I have had very little respect for Flynt, who has spent most of his life peddling pornography. He began publishing his trashy magazine in 1974. Just four year later he was shot by Franklin, who was incensed by the interracial photos he saw in “Hustler.”
Flynt was left partially paralyzed with permanent spinal cord damage and in need of a wheelchair. An overdose of pain killers caused a stroke; he recovered but has had pronunciation difficulties ever since. That was his condition when I saw him on TV last month.
In that interview he said, “I find it totally absurd that a government that forbids killing is allowed to use that same crime as punishment.”
While I have no sympathy for white supremacist murderers, and while I find Flynt’s career reprehensible, I have to agree with what Flynt said in opposition to Franklin’s execution.
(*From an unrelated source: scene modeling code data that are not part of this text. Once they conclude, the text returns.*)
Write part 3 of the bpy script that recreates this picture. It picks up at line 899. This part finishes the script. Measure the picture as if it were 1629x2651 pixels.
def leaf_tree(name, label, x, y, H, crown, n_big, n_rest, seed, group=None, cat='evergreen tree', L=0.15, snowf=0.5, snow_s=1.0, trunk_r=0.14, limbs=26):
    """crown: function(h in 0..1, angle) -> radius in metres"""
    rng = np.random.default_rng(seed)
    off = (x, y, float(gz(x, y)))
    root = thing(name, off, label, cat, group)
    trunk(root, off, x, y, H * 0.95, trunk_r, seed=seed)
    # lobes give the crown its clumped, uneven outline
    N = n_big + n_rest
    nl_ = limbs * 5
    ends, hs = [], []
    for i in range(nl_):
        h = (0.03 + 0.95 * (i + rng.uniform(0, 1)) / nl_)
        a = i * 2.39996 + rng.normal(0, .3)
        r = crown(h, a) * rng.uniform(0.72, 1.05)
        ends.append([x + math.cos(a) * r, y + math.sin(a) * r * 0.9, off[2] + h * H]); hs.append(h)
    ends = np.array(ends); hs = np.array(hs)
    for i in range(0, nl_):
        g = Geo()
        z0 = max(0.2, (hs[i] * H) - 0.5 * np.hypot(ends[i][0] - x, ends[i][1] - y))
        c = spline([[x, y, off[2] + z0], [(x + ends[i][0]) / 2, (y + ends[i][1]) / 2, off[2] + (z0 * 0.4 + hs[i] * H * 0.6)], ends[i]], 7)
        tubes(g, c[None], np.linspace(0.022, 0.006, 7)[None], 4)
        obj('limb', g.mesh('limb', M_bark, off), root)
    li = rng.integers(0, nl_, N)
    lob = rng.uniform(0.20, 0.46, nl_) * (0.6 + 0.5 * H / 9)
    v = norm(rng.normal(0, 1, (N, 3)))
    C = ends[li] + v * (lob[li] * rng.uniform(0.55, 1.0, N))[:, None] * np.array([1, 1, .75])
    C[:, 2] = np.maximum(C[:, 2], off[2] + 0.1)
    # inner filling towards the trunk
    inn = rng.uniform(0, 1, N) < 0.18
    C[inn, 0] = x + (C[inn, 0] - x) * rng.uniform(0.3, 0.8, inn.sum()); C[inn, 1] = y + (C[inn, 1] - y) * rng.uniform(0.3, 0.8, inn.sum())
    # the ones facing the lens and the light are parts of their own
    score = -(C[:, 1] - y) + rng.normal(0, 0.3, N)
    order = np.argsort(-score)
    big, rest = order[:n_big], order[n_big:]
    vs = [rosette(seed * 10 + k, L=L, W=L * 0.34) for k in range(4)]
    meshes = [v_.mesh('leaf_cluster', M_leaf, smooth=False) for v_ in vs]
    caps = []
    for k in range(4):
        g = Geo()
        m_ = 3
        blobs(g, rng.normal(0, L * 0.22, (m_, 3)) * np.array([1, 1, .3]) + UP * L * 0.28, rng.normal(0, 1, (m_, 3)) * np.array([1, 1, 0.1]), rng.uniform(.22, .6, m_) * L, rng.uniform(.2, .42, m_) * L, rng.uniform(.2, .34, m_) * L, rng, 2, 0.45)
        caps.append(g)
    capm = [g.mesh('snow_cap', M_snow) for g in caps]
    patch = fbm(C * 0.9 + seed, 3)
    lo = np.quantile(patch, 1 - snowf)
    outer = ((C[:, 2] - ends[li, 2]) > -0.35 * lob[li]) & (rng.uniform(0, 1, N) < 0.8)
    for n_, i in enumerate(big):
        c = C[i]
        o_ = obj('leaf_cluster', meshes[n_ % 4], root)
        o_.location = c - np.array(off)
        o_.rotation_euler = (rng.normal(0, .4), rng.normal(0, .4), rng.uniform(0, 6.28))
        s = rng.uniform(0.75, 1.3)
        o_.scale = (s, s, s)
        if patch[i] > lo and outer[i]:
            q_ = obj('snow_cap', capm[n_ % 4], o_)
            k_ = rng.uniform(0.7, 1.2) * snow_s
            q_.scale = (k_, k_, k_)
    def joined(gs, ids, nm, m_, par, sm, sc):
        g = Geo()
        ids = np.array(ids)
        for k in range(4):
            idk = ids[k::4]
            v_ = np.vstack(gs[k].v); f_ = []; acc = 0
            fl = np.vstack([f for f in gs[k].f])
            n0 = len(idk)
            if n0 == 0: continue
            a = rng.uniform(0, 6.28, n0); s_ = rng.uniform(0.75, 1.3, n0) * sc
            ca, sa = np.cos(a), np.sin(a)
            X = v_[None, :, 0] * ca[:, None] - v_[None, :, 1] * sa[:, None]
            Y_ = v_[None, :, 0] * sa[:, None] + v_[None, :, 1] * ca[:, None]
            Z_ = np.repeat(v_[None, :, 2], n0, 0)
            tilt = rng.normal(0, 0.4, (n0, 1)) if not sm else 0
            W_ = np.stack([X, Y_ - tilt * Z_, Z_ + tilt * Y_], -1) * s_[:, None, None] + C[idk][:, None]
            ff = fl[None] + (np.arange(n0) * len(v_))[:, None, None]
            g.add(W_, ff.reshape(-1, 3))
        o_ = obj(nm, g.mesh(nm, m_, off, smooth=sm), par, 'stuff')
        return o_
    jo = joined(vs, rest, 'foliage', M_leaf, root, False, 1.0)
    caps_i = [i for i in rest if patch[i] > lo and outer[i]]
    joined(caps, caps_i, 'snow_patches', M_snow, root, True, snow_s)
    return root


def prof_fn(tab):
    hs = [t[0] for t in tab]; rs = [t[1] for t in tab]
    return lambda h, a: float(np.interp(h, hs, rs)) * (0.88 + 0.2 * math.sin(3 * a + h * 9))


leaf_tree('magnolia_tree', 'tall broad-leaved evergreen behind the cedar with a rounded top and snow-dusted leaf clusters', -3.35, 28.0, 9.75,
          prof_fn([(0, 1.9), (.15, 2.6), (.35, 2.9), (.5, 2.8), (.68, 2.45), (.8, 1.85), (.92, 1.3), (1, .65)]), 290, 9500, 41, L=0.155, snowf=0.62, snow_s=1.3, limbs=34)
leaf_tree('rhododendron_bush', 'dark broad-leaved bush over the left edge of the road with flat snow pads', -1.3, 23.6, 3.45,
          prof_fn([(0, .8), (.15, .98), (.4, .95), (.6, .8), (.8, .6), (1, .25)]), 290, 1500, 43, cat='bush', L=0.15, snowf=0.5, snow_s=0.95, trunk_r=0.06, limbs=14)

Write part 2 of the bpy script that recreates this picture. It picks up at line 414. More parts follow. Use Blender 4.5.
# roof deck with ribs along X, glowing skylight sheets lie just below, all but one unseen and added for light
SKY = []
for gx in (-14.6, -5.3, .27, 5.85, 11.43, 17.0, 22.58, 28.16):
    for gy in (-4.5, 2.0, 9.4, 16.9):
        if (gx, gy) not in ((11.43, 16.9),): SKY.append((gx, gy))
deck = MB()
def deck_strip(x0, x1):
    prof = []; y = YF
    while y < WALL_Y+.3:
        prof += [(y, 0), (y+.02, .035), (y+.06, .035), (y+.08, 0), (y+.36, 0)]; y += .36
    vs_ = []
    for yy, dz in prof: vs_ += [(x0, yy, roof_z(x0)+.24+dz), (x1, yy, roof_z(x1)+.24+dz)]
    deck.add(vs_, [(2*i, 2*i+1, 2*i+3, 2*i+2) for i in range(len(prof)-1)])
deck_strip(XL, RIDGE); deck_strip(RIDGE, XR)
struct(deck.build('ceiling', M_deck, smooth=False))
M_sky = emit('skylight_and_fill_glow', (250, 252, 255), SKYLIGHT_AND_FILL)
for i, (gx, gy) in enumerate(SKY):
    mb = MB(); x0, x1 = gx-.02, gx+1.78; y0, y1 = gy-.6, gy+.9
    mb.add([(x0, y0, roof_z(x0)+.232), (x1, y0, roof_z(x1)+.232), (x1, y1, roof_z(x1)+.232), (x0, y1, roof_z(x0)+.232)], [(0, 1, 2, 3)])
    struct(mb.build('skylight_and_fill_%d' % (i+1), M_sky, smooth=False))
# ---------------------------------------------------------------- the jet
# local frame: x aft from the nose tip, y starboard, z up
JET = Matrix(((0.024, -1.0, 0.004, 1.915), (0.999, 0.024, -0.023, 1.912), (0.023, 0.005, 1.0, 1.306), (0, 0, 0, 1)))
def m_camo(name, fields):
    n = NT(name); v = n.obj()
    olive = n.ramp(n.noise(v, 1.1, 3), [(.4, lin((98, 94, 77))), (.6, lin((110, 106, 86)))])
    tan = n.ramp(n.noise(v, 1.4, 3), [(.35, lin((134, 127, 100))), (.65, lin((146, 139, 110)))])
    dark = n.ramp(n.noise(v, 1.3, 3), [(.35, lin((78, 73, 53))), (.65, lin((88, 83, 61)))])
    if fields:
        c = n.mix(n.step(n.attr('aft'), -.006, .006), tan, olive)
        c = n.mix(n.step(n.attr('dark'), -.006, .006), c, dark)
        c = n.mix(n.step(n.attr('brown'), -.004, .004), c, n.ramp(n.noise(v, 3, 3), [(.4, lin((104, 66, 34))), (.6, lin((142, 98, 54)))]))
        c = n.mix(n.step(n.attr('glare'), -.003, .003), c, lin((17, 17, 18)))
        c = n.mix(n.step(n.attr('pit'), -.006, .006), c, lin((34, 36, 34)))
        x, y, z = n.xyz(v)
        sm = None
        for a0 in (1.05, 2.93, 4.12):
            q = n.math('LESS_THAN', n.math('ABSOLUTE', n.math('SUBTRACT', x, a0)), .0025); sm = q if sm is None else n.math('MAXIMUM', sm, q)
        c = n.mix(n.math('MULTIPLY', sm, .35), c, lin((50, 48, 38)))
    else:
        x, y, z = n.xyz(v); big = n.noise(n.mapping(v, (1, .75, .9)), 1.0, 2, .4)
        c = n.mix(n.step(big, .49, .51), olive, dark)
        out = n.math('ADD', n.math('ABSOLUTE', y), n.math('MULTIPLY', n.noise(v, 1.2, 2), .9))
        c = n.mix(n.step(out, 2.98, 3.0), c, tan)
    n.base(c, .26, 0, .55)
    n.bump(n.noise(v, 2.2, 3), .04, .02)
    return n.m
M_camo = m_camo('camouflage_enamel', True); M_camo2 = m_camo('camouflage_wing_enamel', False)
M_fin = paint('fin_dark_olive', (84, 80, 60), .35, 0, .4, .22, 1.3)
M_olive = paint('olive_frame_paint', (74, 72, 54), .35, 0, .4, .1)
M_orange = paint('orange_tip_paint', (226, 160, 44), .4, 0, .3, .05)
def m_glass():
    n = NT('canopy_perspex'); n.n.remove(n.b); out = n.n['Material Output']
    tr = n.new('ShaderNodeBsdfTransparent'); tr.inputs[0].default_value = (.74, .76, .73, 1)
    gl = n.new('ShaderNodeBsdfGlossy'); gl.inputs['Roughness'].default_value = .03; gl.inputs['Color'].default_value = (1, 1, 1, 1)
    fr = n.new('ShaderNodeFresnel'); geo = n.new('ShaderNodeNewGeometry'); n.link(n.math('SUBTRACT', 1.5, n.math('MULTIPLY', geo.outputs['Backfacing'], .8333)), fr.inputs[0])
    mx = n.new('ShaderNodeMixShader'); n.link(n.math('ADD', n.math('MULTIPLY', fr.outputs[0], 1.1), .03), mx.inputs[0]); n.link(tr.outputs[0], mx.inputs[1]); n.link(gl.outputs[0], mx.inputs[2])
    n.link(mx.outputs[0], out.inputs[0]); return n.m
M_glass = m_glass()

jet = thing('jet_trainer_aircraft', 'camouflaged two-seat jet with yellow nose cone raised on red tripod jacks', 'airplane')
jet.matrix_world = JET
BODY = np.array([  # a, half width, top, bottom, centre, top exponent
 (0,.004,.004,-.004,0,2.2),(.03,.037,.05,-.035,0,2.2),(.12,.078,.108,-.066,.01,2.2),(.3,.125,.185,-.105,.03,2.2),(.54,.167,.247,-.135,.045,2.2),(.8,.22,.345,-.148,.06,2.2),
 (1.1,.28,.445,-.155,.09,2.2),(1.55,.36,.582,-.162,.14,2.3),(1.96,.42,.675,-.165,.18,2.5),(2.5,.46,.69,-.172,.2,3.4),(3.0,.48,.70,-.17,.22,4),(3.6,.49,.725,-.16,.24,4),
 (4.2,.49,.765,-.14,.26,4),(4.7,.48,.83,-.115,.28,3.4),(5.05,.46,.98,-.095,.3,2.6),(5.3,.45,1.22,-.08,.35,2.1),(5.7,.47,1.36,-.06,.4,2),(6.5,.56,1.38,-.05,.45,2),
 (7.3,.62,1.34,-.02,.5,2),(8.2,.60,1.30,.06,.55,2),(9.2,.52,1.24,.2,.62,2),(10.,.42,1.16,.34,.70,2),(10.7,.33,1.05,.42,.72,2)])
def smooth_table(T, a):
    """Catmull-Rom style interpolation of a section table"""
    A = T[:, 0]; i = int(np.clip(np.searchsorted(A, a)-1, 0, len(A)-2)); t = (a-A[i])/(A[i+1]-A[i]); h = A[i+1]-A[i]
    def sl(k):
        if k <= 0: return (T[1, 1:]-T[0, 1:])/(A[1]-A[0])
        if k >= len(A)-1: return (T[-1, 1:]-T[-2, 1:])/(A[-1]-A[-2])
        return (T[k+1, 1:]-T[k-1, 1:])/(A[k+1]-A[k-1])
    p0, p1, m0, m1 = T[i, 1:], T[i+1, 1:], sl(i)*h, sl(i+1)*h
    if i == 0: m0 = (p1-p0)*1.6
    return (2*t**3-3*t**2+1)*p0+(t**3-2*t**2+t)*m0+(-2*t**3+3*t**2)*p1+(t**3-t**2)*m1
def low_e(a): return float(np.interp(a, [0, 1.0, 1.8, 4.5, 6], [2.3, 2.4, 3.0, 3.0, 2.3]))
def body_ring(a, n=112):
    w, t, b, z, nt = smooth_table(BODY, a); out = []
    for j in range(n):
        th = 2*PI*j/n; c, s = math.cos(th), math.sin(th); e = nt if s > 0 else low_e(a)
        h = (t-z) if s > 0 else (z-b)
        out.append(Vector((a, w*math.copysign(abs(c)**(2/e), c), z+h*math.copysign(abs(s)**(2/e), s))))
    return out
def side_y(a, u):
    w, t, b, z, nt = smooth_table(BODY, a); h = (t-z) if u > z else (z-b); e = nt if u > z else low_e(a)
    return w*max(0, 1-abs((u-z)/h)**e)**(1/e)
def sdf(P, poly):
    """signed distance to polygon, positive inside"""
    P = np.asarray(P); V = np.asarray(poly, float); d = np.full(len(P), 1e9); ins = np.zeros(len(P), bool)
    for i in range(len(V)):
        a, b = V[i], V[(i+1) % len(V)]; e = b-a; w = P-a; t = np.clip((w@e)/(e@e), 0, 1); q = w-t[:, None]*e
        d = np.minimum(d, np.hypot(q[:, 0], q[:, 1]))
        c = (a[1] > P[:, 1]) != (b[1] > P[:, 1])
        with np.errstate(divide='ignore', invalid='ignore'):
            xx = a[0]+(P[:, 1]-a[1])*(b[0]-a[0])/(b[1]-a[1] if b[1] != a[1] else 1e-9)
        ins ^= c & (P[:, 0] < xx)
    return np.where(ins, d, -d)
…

What good did it do—especially after all these years?
Franklin was only 27 when he killed the man for whom he was killed—36 years later at the age of 63. He was sentenced to death in Feb. 1997—and then it was 16½ years before he was executed. Why kill him after all that time?
On the night before his execution, supporters of Missourians for Alternatives to the Death Penalty (MADP) held a candlelight vigil for Franklin on the steps of a church in St. Louis. MADP, whose board includes several religious leaders from various Christian denominations, is scheduled to hold another vigil at noon today in Springfield.
Today’s protest is because the execution of Allen Nicklasson is scheduled for tomorrow (Dec. 11). Nicklasson (b. 1972) also committed a heinous crime and has been on “death row” since 1996. One of his accomplices, Dennis Skillicom, was executed in May 2009—the 67th in Missouri since 1989.
In interviews just a day or two before his execution, Franklin emphasized that he no longer has feelings of hate for blacks or Jewish people. He also said, “I would like to have a chance, though, to make amends for what I've done. I’d like to get out and do a lot of good for people.”
Especially if that was true, his punishment was a crime.